The gtk.tree_model.TreeModel interface contains two methods for reference counting: gtk.tree_model.TreeModel.refNode and gtk.tree_model.TreeModel.unrefNode. These two methods are optional to implement. The reference counting is meant as a way for views to let models know when nodes are being displayed. gtk.tree_view.TreeView will take a reference on a node when it is visible, which means the node is either in the toplevel or expanded. Being displayed does not mean that the node is currently directly visible to the user in the viewport. Based on this reference counting scheme a caching model, for example, can decide whether or not to cache a node based on the reference count. A file-system based model would not want to keep the entire file hierarchy in memory, but just the folders that are currently expanded in every current view.
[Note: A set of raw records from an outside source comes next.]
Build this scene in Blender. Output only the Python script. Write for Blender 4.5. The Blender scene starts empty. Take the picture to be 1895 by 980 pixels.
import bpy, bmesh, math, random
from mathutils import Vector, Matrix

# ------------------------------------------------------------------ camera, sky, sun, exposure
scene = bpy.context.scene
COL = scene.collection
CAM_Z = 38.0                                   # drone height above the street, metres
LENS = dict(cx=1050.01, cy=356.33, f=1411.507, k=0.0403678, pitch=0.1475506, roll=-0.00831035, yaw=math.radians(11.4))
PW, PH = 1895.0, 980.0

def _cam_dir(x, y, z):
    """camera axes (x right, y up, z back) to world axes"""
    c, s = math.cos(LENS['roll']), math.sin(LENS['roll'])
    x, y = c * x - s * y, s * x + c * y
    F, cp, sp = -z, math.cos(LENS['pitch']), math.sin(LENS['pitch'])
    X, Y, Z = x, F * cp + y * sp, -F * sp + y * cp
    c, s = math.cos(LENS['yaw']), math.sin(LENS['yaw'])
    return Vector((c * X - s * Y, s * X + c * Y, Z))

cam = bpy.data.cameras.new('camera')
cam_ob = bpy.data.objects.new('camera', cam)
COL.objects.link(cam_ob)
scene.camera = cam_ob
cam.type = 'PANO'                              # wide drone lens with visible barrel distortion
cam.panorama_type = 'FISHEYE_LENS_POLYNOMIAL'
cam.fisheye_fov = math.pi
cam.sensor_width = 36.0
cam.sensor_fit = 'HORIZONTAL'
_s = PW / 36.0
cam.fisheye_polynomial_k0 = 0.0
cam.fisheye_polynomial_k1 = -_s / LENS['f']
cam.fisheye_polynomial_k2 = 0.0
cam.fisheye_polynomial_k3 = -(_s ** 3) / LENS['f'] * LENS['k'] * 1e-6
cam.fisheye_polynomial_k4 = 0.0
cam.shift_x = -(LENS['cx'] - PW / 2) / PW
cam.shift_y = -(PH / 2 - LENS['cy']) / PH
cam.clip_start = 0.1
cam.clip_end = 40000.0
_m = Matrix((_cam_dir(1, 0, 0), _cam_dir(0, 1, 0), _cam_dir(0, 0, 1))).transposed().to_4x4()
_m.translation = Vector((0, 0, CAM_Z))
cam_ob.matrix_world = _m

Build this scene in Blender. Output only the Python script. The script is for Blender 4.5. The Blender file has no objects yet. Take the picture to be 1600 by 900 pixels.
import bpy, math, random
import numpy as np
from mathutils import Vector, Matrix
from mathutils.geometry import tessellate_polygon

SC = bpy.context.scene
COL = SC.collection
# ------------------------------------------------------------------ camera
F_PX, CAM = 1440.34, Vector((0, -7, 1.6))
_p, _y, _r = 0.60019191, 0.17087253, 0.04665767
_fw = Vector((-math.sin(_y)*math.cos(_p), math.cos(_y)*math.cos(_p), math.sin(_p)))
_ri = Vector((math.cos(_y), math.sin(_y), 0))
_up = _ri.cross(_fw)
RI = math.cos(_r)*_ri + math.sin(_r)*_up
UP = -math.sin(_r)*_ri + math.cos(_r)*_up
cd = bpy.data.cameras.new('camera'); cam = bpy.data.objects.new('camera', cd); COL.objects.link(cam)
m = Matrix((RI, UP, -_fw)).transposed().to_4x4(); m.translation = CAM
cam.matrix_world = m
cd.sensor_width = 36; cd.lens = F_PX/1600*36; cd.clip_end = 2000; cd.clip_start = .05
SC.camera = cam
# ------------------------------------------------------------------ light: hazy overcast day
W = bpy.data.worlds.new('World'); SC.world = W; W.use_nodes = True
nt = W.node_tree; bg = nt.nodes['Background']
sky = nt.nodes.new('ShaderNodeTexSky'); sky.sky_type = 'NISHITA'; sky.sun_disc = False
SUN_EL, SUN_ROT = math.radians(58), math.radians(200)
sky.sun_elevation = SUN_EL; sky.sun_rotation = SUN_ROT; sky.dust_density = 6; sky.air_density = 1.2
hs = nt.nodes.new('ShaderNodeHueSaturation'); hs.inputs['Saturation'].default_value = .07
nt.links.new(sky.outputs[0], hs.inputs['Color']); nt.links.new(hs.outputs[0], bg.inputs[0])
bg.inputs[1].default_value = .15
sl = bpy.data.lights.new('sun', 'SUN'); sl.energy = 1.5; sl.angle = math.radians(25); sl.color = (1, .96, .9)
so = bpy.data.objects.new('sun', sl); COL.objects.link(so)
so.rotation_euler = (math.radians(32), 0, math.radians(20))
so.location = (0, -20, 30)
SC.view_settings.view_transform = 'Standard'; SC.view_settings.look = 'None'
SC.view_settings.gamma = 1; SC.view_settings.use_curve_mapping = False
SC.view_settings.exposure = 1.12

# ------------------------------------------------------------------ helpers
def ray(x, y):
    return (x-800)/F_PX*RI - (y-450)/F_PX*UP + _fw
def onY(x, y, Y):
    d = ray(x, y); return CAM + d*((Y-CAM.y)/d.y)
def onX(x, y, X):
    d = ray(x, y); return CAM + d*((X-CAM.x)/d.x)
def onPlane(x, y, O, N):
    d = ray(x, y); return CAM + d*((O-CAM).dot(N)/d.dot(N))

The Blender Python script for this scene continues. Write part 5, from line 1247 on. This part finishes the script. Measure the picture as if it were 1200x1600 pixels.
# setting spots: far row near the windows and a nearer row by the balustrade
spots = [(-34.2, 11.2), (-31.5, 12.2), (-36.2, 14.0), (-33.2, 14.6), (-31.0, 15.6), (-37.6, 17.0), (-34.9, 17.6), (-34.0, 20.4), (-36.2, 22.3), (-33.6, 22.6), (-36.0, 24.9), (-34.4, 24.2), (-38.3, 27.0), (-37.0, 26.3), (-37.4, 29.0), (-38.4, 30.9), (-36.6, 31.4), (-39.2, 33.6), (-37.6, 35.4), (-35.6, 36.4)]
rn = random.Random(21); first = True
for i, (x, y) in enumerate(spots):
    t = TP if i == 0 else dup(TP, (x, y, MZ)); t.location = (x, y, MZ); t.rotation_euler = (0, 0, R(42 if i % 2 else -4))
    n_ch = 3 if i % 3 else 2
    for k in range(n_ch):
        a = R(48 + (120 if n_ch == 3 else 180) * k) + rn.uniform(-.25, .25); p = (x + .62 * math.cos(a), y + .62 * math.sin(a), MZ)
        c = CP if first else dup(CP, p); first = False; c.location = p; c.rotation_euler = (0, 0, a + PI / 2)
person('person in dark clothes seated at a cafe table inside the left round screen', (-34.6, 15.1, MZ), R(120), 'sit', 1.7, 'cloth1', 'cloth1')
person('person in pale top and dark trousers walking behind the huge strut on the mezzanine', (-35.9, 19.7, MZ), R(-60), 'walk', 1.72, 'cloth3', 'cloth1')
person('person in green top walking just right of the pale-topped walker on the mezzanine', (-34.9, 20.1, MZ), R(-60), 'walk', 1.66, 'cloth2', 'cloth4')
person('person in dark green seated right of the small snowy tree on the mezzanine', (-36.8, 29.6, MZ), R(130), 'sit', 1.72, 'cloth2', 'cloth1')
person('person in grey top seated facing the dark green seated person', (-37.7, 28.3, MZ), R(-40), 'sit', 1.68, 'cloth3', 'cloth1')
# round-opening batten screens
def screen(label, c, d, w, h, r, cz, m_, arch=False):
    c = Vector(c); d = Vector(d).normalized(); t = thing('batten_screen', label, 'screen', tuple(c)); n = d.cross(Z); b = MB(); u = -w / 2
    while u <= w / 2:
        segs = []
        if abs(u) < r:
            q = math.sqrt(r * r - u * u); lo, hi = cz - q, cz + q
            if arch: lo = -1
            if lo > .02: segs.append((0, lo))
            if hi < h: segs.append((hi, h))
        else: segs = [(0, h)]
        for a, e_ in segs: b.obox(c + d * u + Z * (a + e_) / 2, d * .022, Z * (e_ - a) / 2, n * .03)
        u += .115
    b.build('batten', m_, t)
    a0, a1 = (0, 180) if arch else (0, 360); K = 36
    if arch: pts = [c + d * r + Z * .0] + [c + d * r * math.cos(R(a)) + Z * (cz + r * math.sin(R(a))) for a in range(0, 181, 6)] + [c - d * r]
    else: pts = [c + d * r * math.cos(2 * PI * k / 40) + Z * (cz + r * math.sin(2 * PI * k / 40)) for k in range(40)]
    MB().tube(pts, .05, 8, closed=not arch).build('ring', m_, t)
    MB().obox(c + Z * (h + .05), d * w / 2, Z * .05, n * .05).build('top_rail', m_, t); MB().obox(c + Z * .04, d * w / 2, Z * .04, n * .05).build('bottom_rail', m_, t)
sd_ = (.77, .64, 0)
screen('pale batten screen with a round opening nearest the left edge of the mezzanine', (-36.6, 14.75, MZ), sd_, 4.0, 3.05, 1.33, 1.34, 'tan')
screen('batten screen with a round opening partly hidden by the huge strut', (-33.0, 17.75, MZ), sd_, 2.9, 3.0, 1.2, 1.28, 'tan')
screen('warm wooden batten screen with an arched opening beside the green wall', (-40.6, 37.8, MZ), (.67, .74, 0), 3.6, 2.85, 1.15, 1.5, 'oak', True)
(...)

When working with reference counting, the following rules must be taken into account:

• Never take a reference on a node without owning a reference on its parent. This means that all parent nodes of a referenced node must be referenced as well.
• Outstanding references on a deleted node are not released. This is not possible because the node has already been deleted by the time the row-deleted signal is received.
• Models are not obligated to emit a signal on rows of which none of its siblings are referenced. To phrase this differently, signals are only required for levels in which nodes are referenced. For the root level however, signals must be emitted at all times (however the root level is always referenced when any view is attached).